Bum Rush the Change

Here's a quick one. Why in hell has it become standard practice for cashiers everywhere to place bills, receipt and coins all in the same hand? Or, rather, since this is the Opinion section and not the Rhetorical Question section: my opinion is that this practice is both pointless and rude.

I imagine that the idea is to get rid of the customer as fast as possible; the cashier doesn't want to hand you bills, wait around for you to fumble with your wallet, then hand you change, then a receipt. Fair enough. But nobody actually wants all of it in one hand, coins on top of paper, ready to slide off onto the floor; you're not going to jam all of it into the same pocket, generally, unless you really are feeling badgered and rushed. You're just going to stand there sorting it out anyway. Awkwardly, if you have a bag of groceries in one hand, or something.

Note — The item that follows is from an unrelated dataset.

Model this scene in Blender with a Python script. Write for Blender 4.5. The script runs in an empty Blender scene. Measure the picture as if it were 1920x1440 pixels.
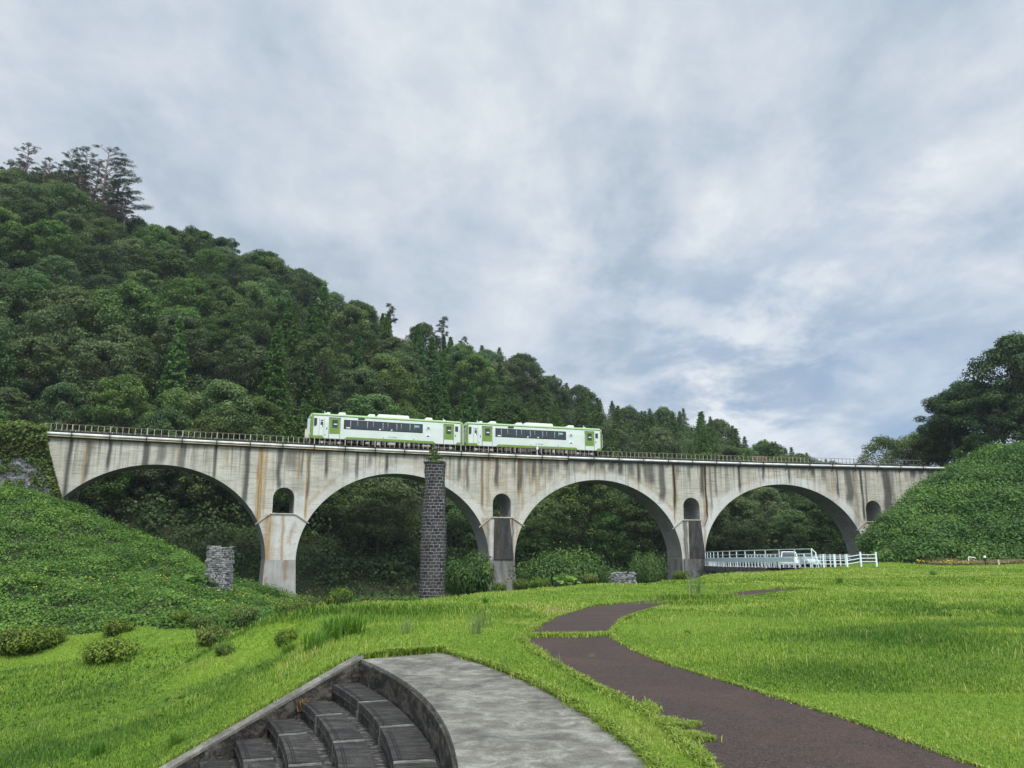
import bpy, math, random
import numpy as np
R = math.radians
rng = np.random.default_rng(7)
random.seed(7)
scene = bpy.context.scene
COL = scene.collection

# ------------------------------------------------------------------ camera
F = 1500.0
PITCH = math.atan(320 / F)
EZ = 1.6
cd = bpy.data.cameras.new("camera")
cam = bpy.data.objects.new("camera", cd)
COL.objects.link(cam)
cam.location = (0, 0, EZ)
cam.rotation_euler = (math.pi / 2 + PITCH, 0, 0)
cd.sensor_width = 36
cd.lens = 36 * F / 1920
cd.clip_start = 0.1
cd.clip_end = 6000
scene.camera = cam

# ------------------------------------------------------------------ world, sun, exposure
SUN_EL, SUN_AZ = 52, 160          # azimuth clockwise from +y: behind the camera, to the right
w = bpy.data.worlds.new("World")
scene.world = w
w.use_nodes = True
nt = w.node_tree
nt.nodes.clear()
def N(tree, t, **kw):
    n = tree.nodes.new(t)
    for k, v in kw.items():
        if k.startswith("i_"):
            n.inputs[k[2:].replace("_", " ")].default_value = v
        else:
            setattr(n, k, v)
    return n
def Lk(tree, a, b):
    tree.links.new(a, b)
def M_(tree, op, a, b=None, c=None, clamp=False):
    n = tree.nodes.new("ShaderNodeMath"); n.operation = op; n.use_clamp = clamp
    for i, v in enumerate((a, b, c)):
        if v is None: continue
        if isinstance(v, (int, float)): n.inputs[i].default_value = v
        else: tree.links.new(v, n.inputs[i])
    return n.outputs[0]
def ramp(tree, fac, stops, interp="LINEAR"):
    n = tree.nodes.new("ShaderNodeValToRGB"); n.color_ramp.interpolation = interp
    e = n.color_ramp.elements
    while len(e) < len(stops): e.new(0.5)
    for el, (p, c) in zip(e, stops):
        el.position = p
        el.color = (c, c, c, 1) if isinstance(c, (int, float)) else (*c, 1)
    tree.links.new(fac, n.inputs[0])
    return n.outputs[0]
def mixc(tree, fac, a, b, blend="MIX"):
    n = tree.nodes.new("ShaderNodeMix"); n.data_type = "RGBA"; n.blend_type = blend
    for s, v in ((0, fac), (6, a), (7, b)):
        if isinstance(v, (int, float)): n.inputs[s].default_value = v
        elif isinstance(v, tuple): n.inputs[s].default_value = (*v, 1)
        else: tree.links.new(v, n.inputs[s])
    return n.outputs[2]
tc = N(nt, "ShaderNodeTexCoord")
sp = N(nt, "ShaderNodeSeparateXYZ")
Lk(nt, tc.outputs["Generated"], sp.inputs[0])
X, Y, Z = sp.outputs
zc = M_(nt, "MAXIMUM", Z, 0.0)
den = M_(nt, "ADD", zc, 0.22)
cx = M_(nt, "DIVIDE", X, den)
cy = M_(nt, "DIVIDE", Y, den)
def cloud_vec(rot, sx, sy, off):
    cb = N(nt, "ShaderNodeCombineXYZ"); Lk(nt, cx, cb.inputs[0]); Lk(nt, cy, cb.inputs[1]); cb.inputs[2].default_value = off
    mp = N(nt, "ShaderNodeMapping"); Lk(nt, cb.outputs[0], mp.inputs[0])
    mp.inputs["Rotation"].default_value = (0, 0, rot); mp.inputs["Scale"].default_value = (sx, sy, 1)
    return mp.outputs[0]
def noise(tree, vec, scale, detail=6, rough=0.55, dist=0.0):
    n = N(tree, "ShaderNodeTexNoise"); n.inputs["Scale"].default_value = scale; n.inputs["Detail"].default_value = detail
    n.inputs["Roughness"].default_value = rough; n.inputs["Distortion"].default_value = dist
    if vec is not None: Lk(tree, vec, n.inputs["Vector"])
    return n.outputs["Fac"]
n1 = noise(nt, cloud_vec(R(-42), 1.15, 0.5, 3.1), 1.25, 9, 0.56, 0.25)
n2 = noise(nt, cloud_vec(R(-20), 1.0, 0.8, 9.7), 0.75, 4, 0.5, 0.2)
n3 = noise(nt, cloud_vec(R(-20), 1.0, 0.85, 1.3), 3.6, 9, 0.62, 0.2)
lum = M_(nt, "ADD", M_(nt, "MULTIPLY", n1, 0.52), M_(nt, "MULTIPLY", n2, 0.35))
lum = M_(nt, "ADD", lum, M_(nt, "MULTIPLY", n3, 0.21))
# low in the sky the deck thins and turns blue-grey, more so to the east (x > 0)
low = M_(nt, "MULTIPLY", M_(nt, "SUBTRACT", 1.0, M_(nt, "MULTIPLY", zc, 2.1), clamp=True), M_(nt, "ADD", 0.30, M_(nt, "MULTIPLY", X, 2.2), clamp=True))
bright = None
for d_, pw, k_ in (((0.262, 0.945, 0.195), 140, .085), ((0.40, 0.86, 0.30), 60, .05), ((0.10, 0.93, 0.36), 60, .025)):   # brighter cloud banks in the north-east
    n_ = math.sqrt(sum(v * v for v in d_)); q_ = N(nt, "ShaderNodeVectorMath", operation="DOT_PRODUCT"); Lk(nt, tc.outputs["Generated"], q_.inputs[0]); q_.inputs[1].default_value = tuple(v / n_ for v in d_)
    b_ = M_(nt, "MULTIPLY", M_(nt, "POWER", M_(nt, "MAXIMUM", q_.outputs["Value"], 0.0), float(pw)), ramp(nt, n3, [(.42, .25), (.56, 1.0)])); lum = M_(nt, "ADD", lum, M_(nt, "MULTIPLY", b_, k_))
    if bright is None: bright = b_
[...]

But then, the convention seems to be, the clerk will be calling for the next customer's stuff, and you'll be nudged away from the counter. In a small shop, you might be on the sidewalk before you have a place to stand still and sort your change out.

Seems to me the obvious place to deal with the change is the counter, and when you walk away from the counter you ought to be free to simply walk away. If the clerk is so anxious to move on to the next in line, there should be a little counterspace right next to the cashier where you can get yourself together. If the management hasn't provided that, it's being awfully inconsiderate to its customers to shoo them away so awkwardly. And yet the cashiers really do insist on it, as though they've been specifically told to use this system--they'll often fuss around for longer than it would have taken for you to organize your change properly, getting it all assembled in one precisely useless package.

The only way I've found to counter it is to get both hands free and snatch the one hand away as soon as the bills are in it. It doesn't work on the ones who assemble the whole tenuous pile first and then hand it over. And I know, all of this is curmudgeonly griping over trivia. But I do think it speaks of something awry in our societal mindset when such a bald discourtesy to customers can become a de facto standard practice for all retail.